I feel it’s important to note the utter matter-of-factness with which Wilander shared his opinions.  His tone wasn’t cruel or disparaging. The content of his remarks might sound harsh, but the more he talked, the more I appreciated why the man left the game with seven major titles in his pocket and the guys on court had a combined total of zero. At this level of the sport, it’s kill or be killed. There are moments where one simply has to put returns in play, go for the percentages, and execute. Of course, those of us who follow the sport already know this, but the utter simplicity and severity of it—as experienced watching a match with a legend—was striking.

Wilander had to split for a broadcasting commitment, but as the contest wore on, his observations colored my own impressions: It might have been pretty had Tsonga pulled off the few surprise drop shots he attempted in the middle of rallies he had utter control of, running Fish corner to corner at will. But wouldn’t a forehand winner have been a perfectly fine alternative? As the unforced errors kept piling up (by the end, Tsonga would have hit 59 to Fish’s 55), I felt utter disdain for them. All I could think was that, regardless of who won today, the rough edges on display wouldn’t cut down the goliaths that awaited around the corner, in the later rounds. That said, Tsonga does seem to have a growing gift for coming from behind; he is, after all, the only man to beat Federer from two sets down in a Grand Slam tournament, doing so this year at Wimbledon.

Fish won the third set, but deep in the fourth, things came undone for him again. Serving at 4-all, and up 30-love—just six points from the quarterfinals—Fish lost the next eight points and let the Frenchman pull even to two sets all.

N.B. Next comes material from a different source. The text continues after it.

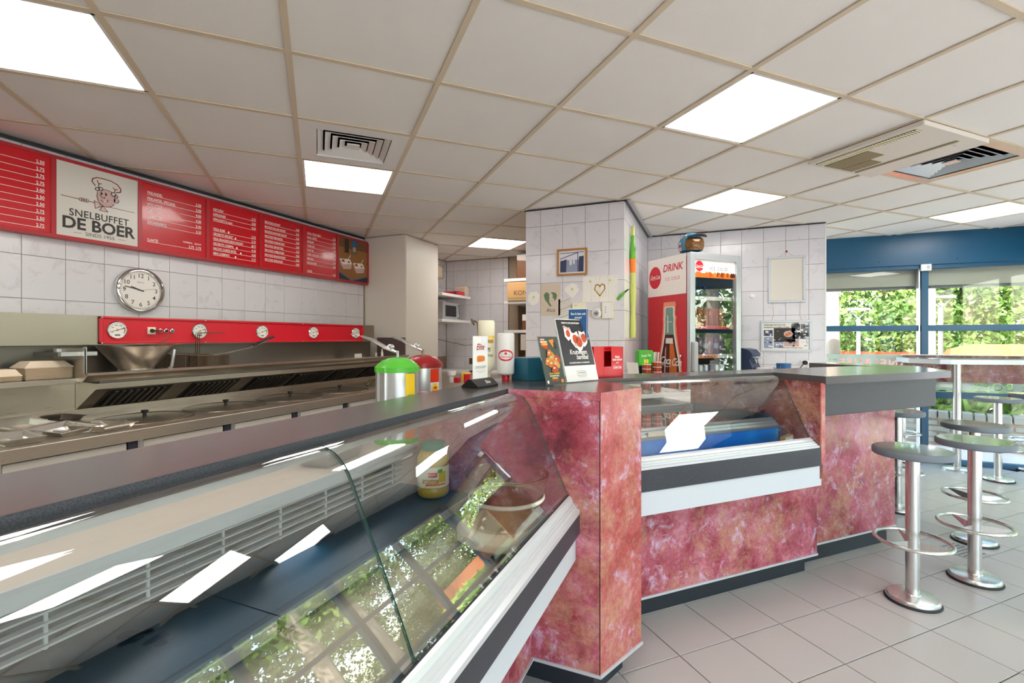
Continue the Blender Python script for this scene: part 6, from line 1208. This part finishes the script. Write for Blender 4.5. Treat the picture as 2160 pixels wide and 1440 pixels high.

It was eerily similar to the conclusion of the first set and seemed to portend a horrible fifth set for the American.

That’s when Tsonga finally did all those things Wilander had been wishing for way back in the first—taking control of points early, hitting with purpose, and stripping the silly from his game, while the American became increasingly despondent, eventually dropping the set, and the match, 6-4, 6-7 (5), 3-6, 6-4, 6-2.

As Fish’s triumphant summer slipped through his fingers like so many grains of sand, I thought back to something else Wilander said to me right after the first set:

“You’re either a closer or not a closer… it’s something you’re born with, not something that comes with training. You can become a better player, you can get into more positions where you have an opportunity, but that doesn’t necessarily make you a better closer.”

I had wondered about Fish’s closing abilities myself the other day after he beat Kevin Anderson in straight sets. Wilander knows more about tennis than I ever will. Whether or not he knows all there is to know about the future of Mardy Fish is something we’ll all have to wait and see.